The New York Post: The Dismal Data On Test Scores Proves Trump And Congress Must Pass Nationwide School Choice Now

The New York Post, January 31, 2025

The timing couldn’t be more providential.

We celebrate Catholic Schools Week each year at the end of January, as families and neighborhoods throughout the nation highlight the importance of Catholic schools.

National School Choice Week coincides with it this year, emphasizing the importance of empowering parents and their children by allowing them to have educational options and by expanding school choice across the country.

And data released this week by the National Assessment of Educational Progress proves just how important it is to expand education freedom to all 50 states.

We know school choice is a vital means to financially enable parents to send their children to Catholic and other schools of their choosing.

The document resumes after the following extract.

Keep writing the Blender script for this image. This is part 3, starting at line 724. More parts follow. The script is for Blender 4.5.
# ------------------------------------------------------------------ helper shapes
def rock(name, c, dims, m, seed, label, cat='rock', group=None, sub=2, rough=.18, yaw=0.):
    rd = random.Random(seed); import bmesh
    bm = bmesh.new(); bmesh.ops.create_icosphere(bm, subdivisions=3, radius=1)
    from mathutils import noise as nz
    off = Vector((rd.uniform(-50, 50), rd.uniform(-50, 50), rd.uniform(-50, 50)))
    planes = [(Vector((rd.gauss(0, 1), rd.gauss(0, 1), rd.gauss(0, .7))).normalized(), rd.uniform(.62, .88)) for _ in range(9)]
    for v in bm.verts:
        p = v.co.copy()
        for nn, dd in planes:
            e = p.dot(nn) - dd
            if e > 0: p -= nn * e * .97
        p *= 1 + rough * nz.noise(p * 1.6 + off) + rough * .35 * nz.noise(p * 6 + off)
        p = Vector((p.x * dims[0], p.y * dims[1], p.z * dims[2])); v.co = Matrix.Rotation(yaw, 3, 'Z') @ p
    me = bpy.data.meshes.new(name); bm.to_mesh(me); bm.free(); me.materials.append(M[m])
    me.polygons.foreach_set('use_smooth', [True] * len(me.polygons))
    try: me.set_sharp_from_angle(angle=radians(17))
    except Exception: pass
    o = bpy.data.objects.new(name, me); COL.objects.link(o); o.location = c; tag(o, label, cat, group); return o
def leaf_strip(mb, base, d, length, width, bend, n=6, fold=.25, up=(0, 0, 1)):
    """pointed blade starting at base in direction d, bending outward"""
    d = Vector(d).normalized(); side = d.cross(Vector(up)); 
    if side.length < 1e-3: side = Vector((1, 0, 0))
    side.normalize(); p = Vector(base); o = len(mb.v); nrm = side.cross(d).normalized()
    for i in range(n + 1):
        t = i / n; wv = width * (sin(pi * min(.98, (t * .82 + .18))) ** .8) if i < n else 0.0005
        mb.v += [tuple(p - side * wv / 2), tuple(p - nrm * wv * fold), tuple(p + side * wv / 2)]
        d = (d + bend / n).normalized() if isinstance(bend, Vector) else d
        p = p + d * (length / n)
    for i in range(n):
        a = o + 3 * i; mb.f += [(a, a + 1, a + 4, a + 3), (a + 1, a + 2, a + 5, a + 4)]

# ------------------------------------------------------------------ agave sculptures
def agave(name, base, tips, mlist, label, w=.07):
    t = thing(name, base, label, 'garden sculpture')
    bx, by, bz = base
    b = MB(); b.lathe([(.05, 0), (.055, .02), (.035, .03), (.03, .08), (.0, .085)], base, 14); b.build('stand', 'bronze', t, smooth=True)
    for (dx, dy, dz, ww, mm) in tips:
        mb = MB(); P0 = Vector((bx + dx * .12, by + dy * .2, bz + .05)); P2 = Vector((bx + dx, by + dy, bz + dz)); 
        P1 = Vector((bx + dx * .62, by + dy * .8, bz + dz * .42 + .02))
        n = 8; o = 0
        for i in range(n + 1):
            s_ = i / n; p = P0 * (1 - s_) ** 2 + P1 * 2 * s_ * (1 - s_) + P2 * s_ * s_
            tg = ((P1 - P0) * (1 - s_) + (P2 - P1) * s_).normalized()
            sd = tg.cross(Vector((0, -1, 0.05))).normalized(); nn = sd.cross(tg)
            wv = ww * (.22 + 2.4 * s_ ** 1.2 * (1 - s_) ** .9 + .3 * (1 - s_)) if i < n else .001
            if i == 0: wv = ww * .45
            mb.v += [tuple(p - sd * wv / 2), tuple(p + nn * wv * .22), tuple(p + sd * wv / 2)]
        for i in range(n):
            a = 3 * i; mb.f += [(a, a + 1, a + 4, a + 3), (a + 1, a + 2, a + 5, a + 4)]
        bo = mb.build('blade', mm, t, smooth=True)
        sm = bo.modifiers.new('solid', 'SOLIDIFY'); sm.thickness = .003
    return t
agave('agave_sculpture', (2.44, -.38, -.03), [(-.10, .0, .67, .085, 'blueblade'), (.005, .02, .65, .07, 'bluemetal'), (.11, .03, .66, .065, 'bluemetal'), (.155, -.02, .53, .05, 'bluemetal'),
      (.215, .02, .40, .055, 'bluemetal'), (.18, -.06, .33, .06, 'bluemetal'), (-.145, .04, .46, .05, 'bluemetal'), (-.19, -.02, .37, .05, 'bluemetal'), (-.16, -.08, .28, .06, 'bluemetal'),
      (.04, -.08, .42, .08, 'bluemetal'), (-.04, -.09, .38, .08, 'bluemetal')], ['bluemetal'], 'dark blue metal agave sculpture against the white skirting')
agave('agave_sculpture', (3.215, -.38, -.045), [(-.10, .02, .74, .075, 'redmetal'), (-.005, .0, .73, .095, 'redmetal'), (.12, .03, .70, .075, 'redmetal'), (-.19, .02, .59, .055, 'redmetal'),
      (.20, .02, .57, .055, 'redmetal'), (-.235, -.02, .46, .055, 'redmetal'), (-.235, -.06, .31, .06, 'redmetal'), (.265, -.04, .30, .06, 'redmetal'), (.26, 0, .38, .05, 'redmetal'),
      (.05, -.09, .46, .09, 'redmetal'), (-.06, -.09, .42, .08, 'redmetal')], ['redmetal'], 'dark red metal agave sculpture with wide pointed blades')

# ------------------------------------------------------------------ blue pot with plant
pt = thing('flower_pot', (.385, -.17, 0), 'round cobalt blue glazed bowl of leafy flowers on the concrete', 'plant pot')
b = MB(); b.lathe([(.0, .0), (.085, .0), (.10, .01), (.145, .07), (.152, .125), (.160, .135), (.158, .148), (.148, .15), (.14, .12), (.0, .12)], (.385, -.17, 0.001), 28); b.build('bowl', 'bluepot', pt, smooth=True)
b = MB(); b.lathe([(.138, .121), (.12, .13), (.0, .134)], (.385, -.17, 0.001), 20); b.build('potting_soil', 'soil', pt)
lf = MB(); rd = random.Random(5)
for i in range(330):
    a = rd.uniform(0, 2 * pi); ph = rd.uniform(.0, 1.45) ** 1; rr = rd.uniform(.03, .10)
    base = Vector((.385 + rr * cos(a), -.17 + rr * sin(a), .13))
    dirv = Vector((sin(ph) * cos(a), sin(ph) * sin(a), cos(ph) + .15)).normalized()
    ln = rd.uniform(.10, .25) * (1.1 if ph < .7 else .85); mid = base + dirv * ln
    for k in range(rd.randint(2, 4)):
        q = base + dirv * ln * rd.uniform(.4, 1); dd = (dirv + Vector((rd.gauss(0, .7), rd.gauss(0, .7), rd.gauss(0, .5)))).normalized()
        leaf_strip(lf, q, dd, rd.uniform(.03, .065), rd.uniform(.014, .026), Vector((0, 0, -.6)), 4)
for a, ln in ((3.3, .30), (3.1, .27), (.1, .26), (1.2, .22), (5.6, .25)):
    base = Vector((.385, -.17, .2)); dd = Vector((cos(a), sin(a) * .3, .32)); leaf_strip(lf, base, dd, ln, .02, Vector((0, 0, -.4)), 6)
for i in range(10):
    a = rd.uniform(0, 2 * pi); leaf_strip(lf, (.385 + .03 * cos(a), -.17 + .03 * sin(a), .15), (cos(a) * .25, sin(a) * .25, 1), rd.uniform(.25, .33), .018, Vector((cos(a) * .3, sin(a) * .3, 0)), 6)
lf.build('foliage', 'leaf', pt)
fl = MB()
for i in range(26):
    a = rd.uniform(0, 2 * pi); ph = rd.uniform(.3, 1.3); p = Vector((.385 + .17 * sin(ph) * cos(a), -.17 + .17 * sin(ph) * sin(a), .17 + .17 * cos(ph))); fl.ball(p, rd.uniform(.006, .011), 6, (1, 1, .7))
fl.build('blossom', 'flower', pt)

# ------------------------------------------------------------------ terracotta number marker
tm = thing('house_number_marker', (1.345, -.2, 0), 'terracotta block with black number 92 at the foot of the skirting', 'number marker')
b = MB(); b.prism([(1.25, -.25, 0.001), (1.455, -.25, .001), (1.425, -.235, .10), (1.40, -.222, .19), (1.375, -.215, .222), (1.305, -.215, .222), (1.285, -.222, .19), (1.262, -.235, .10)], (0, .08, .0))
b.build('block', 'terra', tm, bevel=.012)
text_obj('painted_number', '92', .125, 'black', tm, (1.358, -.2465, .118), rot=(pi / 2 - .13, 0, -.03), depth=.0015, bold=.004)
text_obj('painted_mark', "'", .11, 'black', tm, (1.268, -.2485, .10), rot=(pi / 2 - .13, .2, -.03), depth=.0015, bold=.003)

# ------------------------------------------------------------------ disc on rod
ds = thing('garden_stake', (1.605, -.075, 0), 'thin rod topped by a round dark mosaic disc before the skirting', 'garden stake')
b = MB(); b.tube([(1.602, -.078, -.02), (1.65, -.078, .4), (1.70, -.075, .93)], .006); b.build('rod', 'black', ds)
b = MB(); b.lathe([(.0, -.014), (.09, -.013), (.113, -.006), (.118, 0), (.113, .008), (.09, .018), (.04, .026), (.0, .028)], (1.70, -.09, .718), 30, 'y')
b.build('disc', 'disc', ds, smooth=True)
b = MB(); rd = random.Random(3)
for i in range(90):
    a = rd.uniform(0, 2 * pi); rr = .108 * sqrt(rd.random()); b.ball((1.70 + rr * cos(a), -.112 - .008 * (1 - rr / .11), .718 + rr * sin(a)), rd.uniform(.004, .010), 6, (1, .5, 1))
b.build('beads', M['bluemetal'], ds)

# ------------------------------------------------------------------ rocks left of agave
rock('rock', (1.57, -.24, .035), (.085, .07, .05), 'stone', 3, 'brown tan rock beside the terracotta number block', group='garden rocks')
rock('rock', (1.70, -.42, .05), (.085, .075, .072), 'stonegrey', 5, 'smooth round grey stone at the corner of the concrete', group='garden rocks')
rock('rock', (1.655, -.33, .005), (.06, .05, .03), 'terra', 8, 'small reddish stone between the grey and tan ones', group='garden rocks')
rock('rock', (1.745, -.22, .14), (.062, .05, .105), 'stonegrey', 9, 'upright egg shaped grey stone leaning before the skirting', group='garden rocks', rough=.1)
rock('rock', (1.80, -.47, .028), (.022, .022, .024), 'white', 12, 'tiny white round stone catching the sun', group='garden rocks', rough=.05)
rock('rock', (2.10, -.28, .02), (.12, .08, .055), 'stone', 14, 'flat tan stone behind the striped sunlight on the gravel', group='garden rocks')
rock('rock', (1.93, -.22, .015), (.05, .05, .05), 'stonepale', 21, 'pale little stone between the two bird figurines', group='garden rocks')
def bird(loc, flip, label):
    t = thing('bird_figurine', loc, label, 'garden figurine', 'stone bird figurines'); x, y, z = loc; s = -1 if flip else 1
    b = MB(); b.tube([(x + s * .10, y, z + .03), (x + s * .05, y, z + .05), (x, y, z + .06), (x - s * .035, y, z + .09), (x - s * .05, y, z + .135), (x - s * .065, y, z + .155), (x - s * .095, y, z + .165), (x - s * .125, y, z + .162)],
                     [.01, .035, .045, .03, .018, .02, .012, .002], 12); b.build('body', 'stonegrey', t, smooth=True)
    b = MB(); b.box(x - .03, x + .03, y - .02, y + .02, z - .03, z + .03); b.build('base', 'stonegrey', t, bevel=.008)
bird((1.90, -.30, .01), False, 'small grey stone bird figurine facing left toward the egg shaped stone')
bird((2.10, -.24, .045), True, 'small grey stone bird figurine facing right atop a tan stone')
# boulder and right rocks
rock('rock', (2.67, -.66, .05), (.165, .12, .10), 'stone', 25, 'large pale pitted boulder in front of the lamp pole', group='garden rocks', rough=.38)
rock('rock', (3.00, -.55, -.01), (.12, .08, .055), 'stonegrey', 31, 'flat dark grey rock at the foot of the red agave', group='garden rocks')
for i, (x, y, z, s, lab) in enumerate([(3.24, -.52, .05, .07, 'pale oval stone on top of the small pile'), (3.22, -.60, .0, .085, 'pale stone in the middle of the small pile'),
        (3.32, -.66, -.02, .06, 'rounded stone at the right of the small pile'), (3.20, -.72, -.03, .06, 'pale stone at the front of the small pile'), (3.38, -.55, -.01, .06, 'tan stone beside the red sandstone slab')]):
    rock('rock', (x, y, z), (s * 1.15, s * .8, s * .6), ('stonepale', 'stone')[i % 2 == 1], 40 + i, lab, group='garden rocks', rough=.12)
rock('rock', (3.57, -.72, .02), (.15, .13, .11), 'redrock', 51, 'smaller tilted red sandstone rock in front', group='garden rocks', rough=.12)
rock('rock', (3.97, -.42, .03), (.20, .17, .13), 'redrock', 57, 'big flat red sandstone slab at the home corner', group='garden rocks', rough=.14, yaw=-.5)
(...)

School choice simply means that regardless of economic means or ZIP code, families should have access to the highest-quality school that best meets their children’s academic needs while supporting the values and beliefs most important to them. For the families of nearly 1.7 million children nationwide, the choice is a Catholic school.

But that choice for many families is in jeopardy, as working- and middle-class parents continue to struggle to make ends meet.

For President Trump and the new Congress, the moment is now to pass meaningful school choice legislation to reach families in all 50 states.

Legislation in Congress, the Educational Choice for Children Act (ECCA), is the ideal way to improve and expand educational opportunity to families who lack the financial capacity for a private or religious education — and build a more equal and just society. 

The ECCA would add a federal income-tax credit to generate private charitable donations to nonprofit scholarship granting organizations that distribute scholarships to children for K-12 education expenses, including private-school tuition or supplemental education services if they remain in a district government school.